After the reformation, the catholic clergy in poland sought to combat the spread of heretical ideas and, simultaneously, to promote Catholic doctrines, the one abetting the other. Catholic piety and dogma were promoted through devotional works and artwork in newly built or renovated baroque churches, serving as indirect religious polemic against Protestants. In more overt and more direct polemic, the Church provided Catholics with explicit counterarguments to Protestant ideas and and sought to discourage contacts between Catholics and heretics and others who did not submit to the authority of the Church.

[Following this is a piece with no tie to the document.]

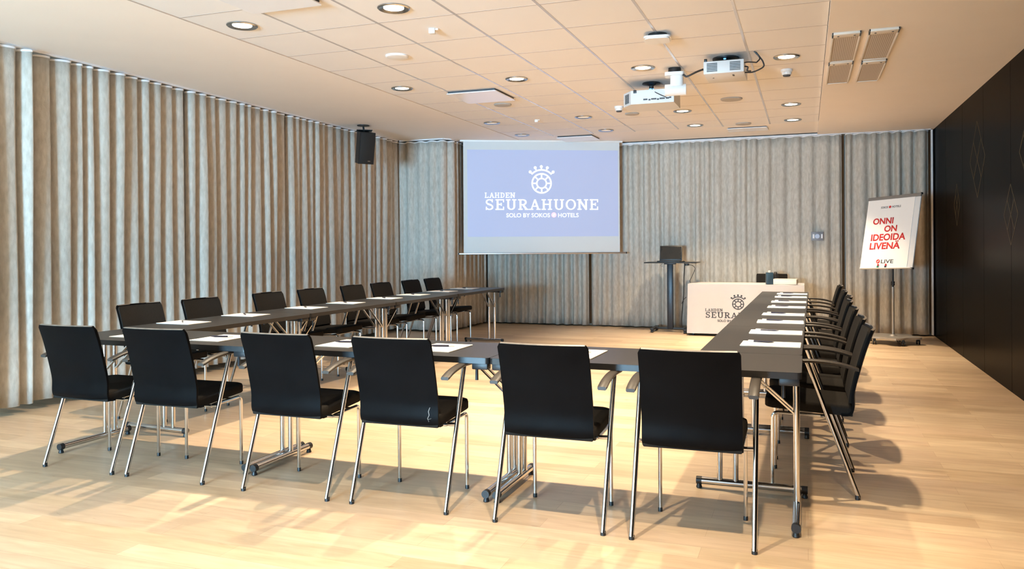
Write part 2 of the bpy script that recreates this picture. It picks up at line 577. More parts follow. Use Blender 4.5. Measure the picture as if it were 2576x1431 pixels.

PROMOTING MARY AND THE SAINTS
The vast majority of books written and published by the Catholic clergy in post-Reformation Poland were devotional. Still, even in these works, elements of polemic appeared in the promotion of baroque piety in the form of the cults of Mary, Jesus, and the saints, all figures the Protestants were challenging. The Church offered constructive responses to Protestant claims that Mary was Jesus' mother but not an object of veneration, that the cult of saints was a form of idolatry, and, as the anti-Trinitarians insisted, that Jesus was not divine. Protestants, for their part, acknowledged no intermediaries in the people's relationship with God. Wojciech Węgierski, a seventeenth-century Polish Protestant leader, wrote, “The Holy Scripture says that we should pray concerning our spiritual and bodily needs only to the true God, Father, Son and the Holy Spirit, who knows our hearts and human thoughts.